What drugs were they on when they made this disaster?
XANADU is one of the worst films ever made. I shouldn't even be calling it a film because there's not much of anything resembling a story, acting, quality, whatever, to be seen in a single frame of this embarrassing disaster. OK, the animated sequence was cool. But that's about it.
And calling it a musical is also a put-down on the whole musical genre. XANADU is more of a series of incongruous elements and ideas the director and producers thought up (most likely while on drugs) and were haphazardly stitched together with no idea of what constitutes good storytelling in a musical format.
The whole "film" is totally wonky.
Case in point: the fact that Olivia Newton John rarely sings on screen, even though this is a musical and we hear songs sung by Olivia and yet Olivia is probably seen performing her songs just a couple of times on screen.
Imagine hiring Julie Andrews for a musical, for something like THE SOUND OF MUSIC, and have her sing most of the songs but never show her perform her songs on screen.

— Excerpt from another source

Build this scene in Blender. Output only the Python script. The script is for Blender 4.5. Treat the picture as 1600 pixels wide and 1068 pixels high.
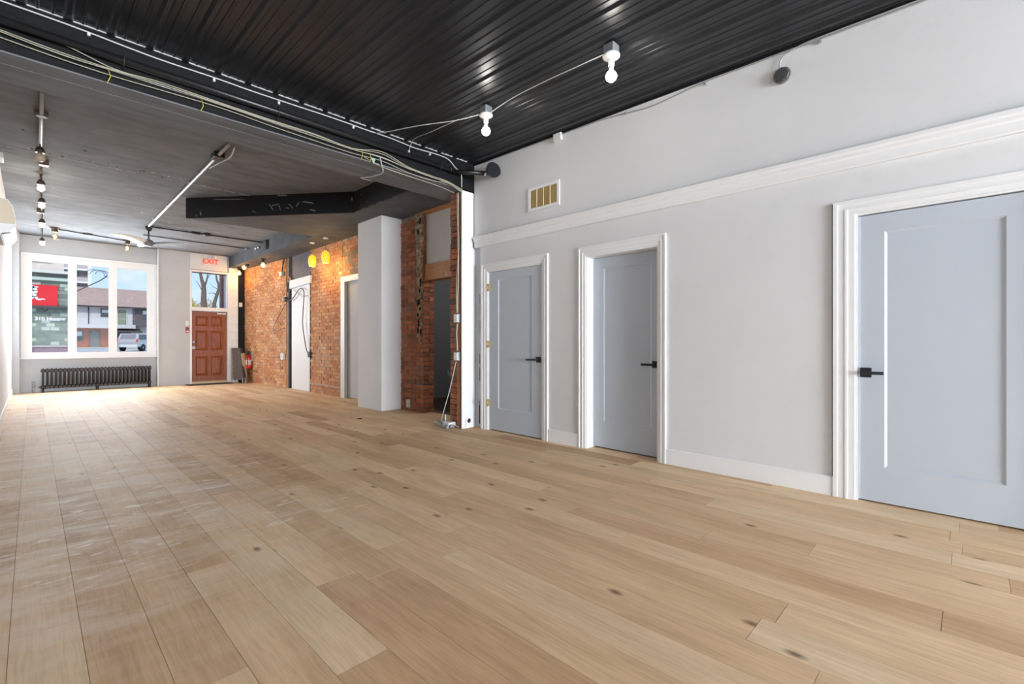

XANADU starts with the muses appearing from the painting, all dancing and smiling to "I'm Alive", sung by...ELO?!?! Wait a minute. Wouldn't it have made more sense if Olivia had sung "I'm Alive" as she comes to life and dances about? I mean, this is a musical, right? And Olivia can sing, right? But no, we watch a silent ONJ try to dance with the other clunky muses while we hear the ELO song. This annoying "technique" or "style" (don't know what to call it) is repeated a couple of times during the "film", including the whole "All over the world" moment: we watch Olivia grinning and silent while ELO sings.
Then there's the whole 1940s - glam rock melding scene, when we actually hear Olivia's voice on the soundtrack during the 1940s scenes but then, whoa, Olivia is nowhere to be seen. Instead, we have these 3 unknown women who stand-in and lipsync to Olivia's voice. Why? That's Olivia's voice I hear, so why not use her on screen?
The whole "Suddenly" moment, when Olivia and Michael rollerskate inside the "magical" studio. We basically watch these lifeless people rollerskate in some really cheesy setting while Suddenly, sung by Olivia and Cliff Richards, is heard on the soundtrack. Why? Why not have the couple perform the song to themselves? Just watching two people rollerskate to a song is like being on a porch and watch two people rollerskate in the street while Suddenly plays on the radio. How uninvolving is that?
And the whole ending, when Olivia sings on screen (which makes you go "wow, it's a musical now") but it's just a medley of pointless tunes sandwiched in between a truncated version of the song Xanadu. Huh?
But the stupidest aspect of this "musical" is that Magic, the best song of the whole disastrous project, doesn't even figure prominently in the film.
I could go on and on about how bad this "film" is (bad fx, annoying transitions, ultra kitschy fashions, even for that time, etc) but I think I've made my point of how truly embarrassing the whole thingamajig is by having a popular singer like ONJ in a musical and rarely have her sing on screen.
So, in closing, should everyone avoid watching XANADU? Not if you're into train wrecks. It's a must see for those who love watching train wrecks, and boy, this one of the biggest train wrecks ever made. It's sorta "so good because it's so bad" because of its bad fashion sense and the overall look of it but the actors are so boring and lifeless that XANADU doesn't fall into the quotable campy "bad" films. XANADU's true camp appeal resides mainly on its wonky technical aspects (songs, script, continuity, logic, etc) and is a treasure throve of badness that will keep on giving for all eternity.